2. The optical recording medium according to claim 1, wherein the substrate includes the distribution of the amount of birefringence in a radial direction of the substrate and the amount of birefringence (Ri) in any radius (ri) of the recording area in the substrate is −30 nm≦Ri≦10 nm.

3. The optical recording medium according to claim 1, wherein the optical spot is formed by an optical pickup equipped with a light source at a wavelength of 405 nm and a condenser objective lens with a numerical aperture (NA) of 0.65.

4. The optical recording medium according to claim 1, wherein a surface of the substrate is provided with a guide groove having a groove depth of 25 nm to 35 nm and a track pitch of 200 nm to 250 nm.

5. The optical recording medium according to claim 1, wherein the recording layer formed on the substrate is a phase-change recording layer containing a phase-change recording material.

6. An optical recording medium comprising:

a substrate having optical transparency; and

a phase-change recording layer in which incident light enters from the substrate side to record/read information,

wherein the substrate includes a portion with a polarity of the amount of birefringence in the substrate to be negative in a recording area of the substrate.

7. The optical recording medium according to claim 6, wherein the amount of birefringence (Ri) in any radius (ri) of the recording area in the substrate is −30 nm≦Ri≦10 nm.

8. The optical recording medium according to claim 6, wherein the polarity of the amount of birefringence in the substrate is negative at least in an innermost circumference and an outermost circumference in the recording area of the substrate.

9. The optical recording medium according to claim 6, wherein, when the substrate rotates at a constant linear velocity and the number of revolutions of 6000 rpm, a push-pull signal obtained by an optical pickup equipped with a light source of a wavelength at 405 nm and a condenser objective lens with a numerical aperture (NA) of 0.65 is 0.2 or more and a ratio of the maximum value to the minimum value (maximum value/minimum value) of the push-pull signal is 2.0 or less.

10. The optical recording medium comprising:

a substrate having optical transparency;

a phase-change recording layer formed on the substrate in which incident light of a wavelength at 405 nm enters from the substrate side to record/read information; and

a dummy substrate laminated at least via a reflective layer to the phase-change recording layer,

wherein both a push-pull signal obtained when rotating the substrate at a constant linear velocity of a 1× speed and a push-pull signal obtained when rotating the substrate at a constant linear velocity of a 4× speed are 0.2 or more, and

a ratio of the maximum value to the minimum value (maximum value/minimum value) of the push-pull signal is 2.0 or less.

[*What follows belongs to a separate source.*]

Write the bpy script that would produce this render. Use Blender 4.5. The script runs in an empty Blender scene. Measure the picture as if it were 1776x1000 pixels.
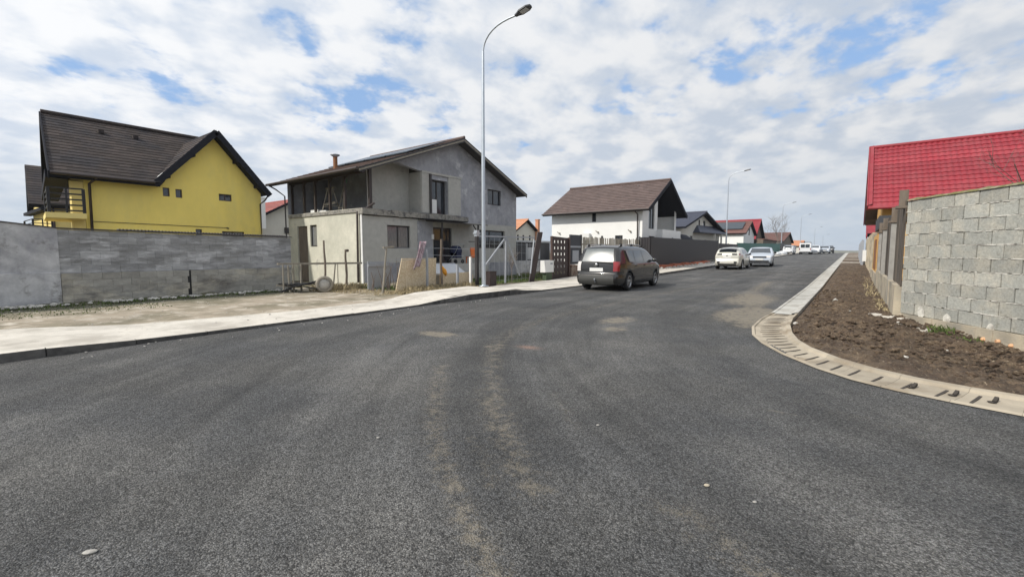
import bpy, bmesh, math, random
from mathutils import Vector, Matrix, noise as mnoise
random.seed(7)
R=math.radians
sc=bpy.context.scene
# ---------------------------------------------------------------- camera, sky, sun, exposure
sc.view_settings.view_transform='Standard'; sc.view_settings.look='None'
sc.view_settings.exposure=0.42; sc.view_settings.gamma=1.0
YAW=37.2; PITCH=math.degrees(math.atan(63/780))
cd=bpy.data.cameras.new('camera'); cam=bpy.data.objects.new('camera',cd); sc.collection.objects.link(cam)
cd.sensor_width=36; cd.lens=36*780/1776; cd.clip_end=3000; cd.clip_start=.05
cam.location=(0,0,1.45); cam.rotation_euler=(R(90-PITCH),0,R(YAW)); sc.camera=cam
SUN=Vector((-.44,-.90,0)).normalized(); ELEV=R(40)
sl=bpy.data.lights.new('sun','SUN'); sl.energy=2.9; sl.angle=R(1.5); sl.color=(1,.945,.86)
so=bpy.data.objects.new('sun',sl); sc.collection.objects.link(so)
sd=Vector((SUN.x*math.cos(ELEV),SUN.y*math.cos(ELEV),math.sin(ELEV)))
so.rotation_euler=sd.to_track_quat('Z','Y').to_euler()
W=bpy.data.worlds.new('World'); sc.world=W; W.use_nodes=True
def sky():
    nt=W.node_tree; N=nt.nodes; L=nt.links
    for n in list(N): N.remove(n)
    out=N.new('ShaderNodeOutputWorld'); bg=N.new('ShaderNodeBackground'); bg.inputs[1].default_value=.1
    st=N.new('ShaderNodeTexSky'); st.sky_type='NISHITA'; st.sun_disc=False
    st.sun_elevation=ELEV; st.sun_rotation=math.atan2(SUN.x,SUN.y); st.air_density=1.0; st.dust_density=1.0
    tc=N.new('ShaderNodeTexCoord'); sp=N.new('ShaderNodeSeparateXYZ'); L.new(tc.outputs['Generated'],sp.inputs[0])
    def m(op,a,b=None,c=None):
        n=N.new('ShaderNodeMath'); n.operation=op
        for i,v in enumerate((a,b,c)):
            if v is None: continue
            if isinstance(v,(int,float)): n.inputs[i].default_value=v
            else: L.new(v,n.inputs[i])
        return n.outputs[0]
    z=m('MAXIMUM',sp.outputs[2],0); zz=m('ADD',z,.24)
    u=m('DIVIDE',sp.outputs[0],zz); v=m('DIVIDE',sp.outputs[1],zz)
    cb=N.new('ShaderNodeCombineXYZ'); L.new(u,cb.inputs[0]); L.new(v,cb.inputs[1]); cb.inputs[2].default_value=3.7
    def nz(scale,det,rough,dist=0,off=0):
        mp=N.new('ShaderNodeMapping'); mp.inputs['Location'].default_value=(off,off*.7,0); mp.inputs['Rotation'].default_value=(0,0,.5); mp.inputs['Scale'].default_value=(1,.85,1)
        L.new(cb.outputs[0],mp.inputs[0])
        n=N.new('ShaderNodeTexNoise'); L.new(mp.outputs[0],n.inputs['Vector'])
        n.inputs['Scale'].default_value=scale; n.inputs['Detail'].default_value=det; n.inputs['Roughness'].default_value=rough; n.inputs['Distortion'].default_value=dist
        return n.outputs['Fac']
    def mr(x,a,b,c,d,smooth=True):
        n=N.new('ShaderNodeMapRange'); n.clamp=True
        if smooth: n.interpolation_type='SMOOTHSTEP'
        L.new(x,n.inputs[0])
        for i,q in enumerate((a,b,c,d)): n.inputs[i+1].default_value=q
        return n.outputs[0]
    big=nz(1.6,3,.5,0,1.3); mid=nz(6.6,8,.55,.1,0.4); puff=nz(6.0,6,.5,.15,5.2)
    dens=m('ADD',m('MULTIPLY',big,.38),m('MULTIPLY',mid,.62))
    low=mr(z,0,.28,.22,0)
    dens=m('ADD',dens,low)
    mask=mr(dens,.355,.455,0,1)
    thin=mr(dens,.36,.62,.35,1)
    mask=m('MULTIPLY',mask,mr(dens,.39,.50,.8,1))
    shade=mr(m('ADD',m('MULTIPLY',puff,.6),m('MULTIPLY',mid,.4)),.40,.60,0,1)
    cl=N.new('ShaderNodeMix'); cl.data_type='RGBA'; L.new(shade,cl.inputs[0])
    cl.inputs[6].default_value=(4.5,5.0,5.75,1); cl.inputs[7].default_value=(6.5,6.6,6.75,1)
    # sun side brighter
    dt=N.new('ShaderNodeVectorMath'); dt.operation='DOT_PRODUCT'; L.new(tc.outputs['Generated'],dt.inputs[0]); dt.inputs[1].default_value=sd
    sunf=mr(dt.outputs['Value'],-.75,.55,.86,1.14,False)
    sc1=N.new('ShaderNodeVectorMath'); sc1.operation='SCALE'; L.new(cl.outputs[2],sc1.inputs[0]); L.new(sunf,sc1.inputs['Scale'])
    # air colour low over the horizon
    hz=N.new('ShaderNodeMix'); hz.data_type='RGBA'; L.new(mr(z,0,.22,.85,0),hz.inputs[0]); L.new(sc1.outputs[0],hz.inputs[6]); hz.inputs[7].default_value=(4.1,4.7,5.4,1)
    # blue of the gaps : the physical sky, lifted by thin veil
    bl=N.new('ShaderNodeMix'); bl.data_type='RGBA'; bl.inputs[0].default_value=.7; L.new(st.outputs[0],bl.inputs[6]); bl.inputs[7].default_value=(2.6,4.1,6.7,1)
    mx=N.new('ShaderNodeMix'); mx.data_type='RGBA'; L.new(mask,mx.inputs[0]); L.new(bl.outputs[2],mx.inputs[6]); L.new(hz.outputs[2],mx.inputs[7])
    L.new(mx.outputs[2],bg.inputs[0]); L.new(bg.outputs[0],out.inputs[0])
sky()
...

11. The optical recording medium according to claim 10, wherein the amount of birefringence (Ri) in any radius (ri) of a recording area in the substrate is −30 nm≦Ri≦10 nm.

12. The optical recording medium according to claim 10, wherein the push-pull signal is obtained by an optical spot formed by an optical pickup equipped with a light source of the wavelength at 405 nm and a condenser objective lens with a numerical aperture (NA) of 0.65.

13. The optical recording medium according to claim 10, wherein the 1× speed is a linear velocity of 6.61 m/s and the 4× speed is 26.44 m/s.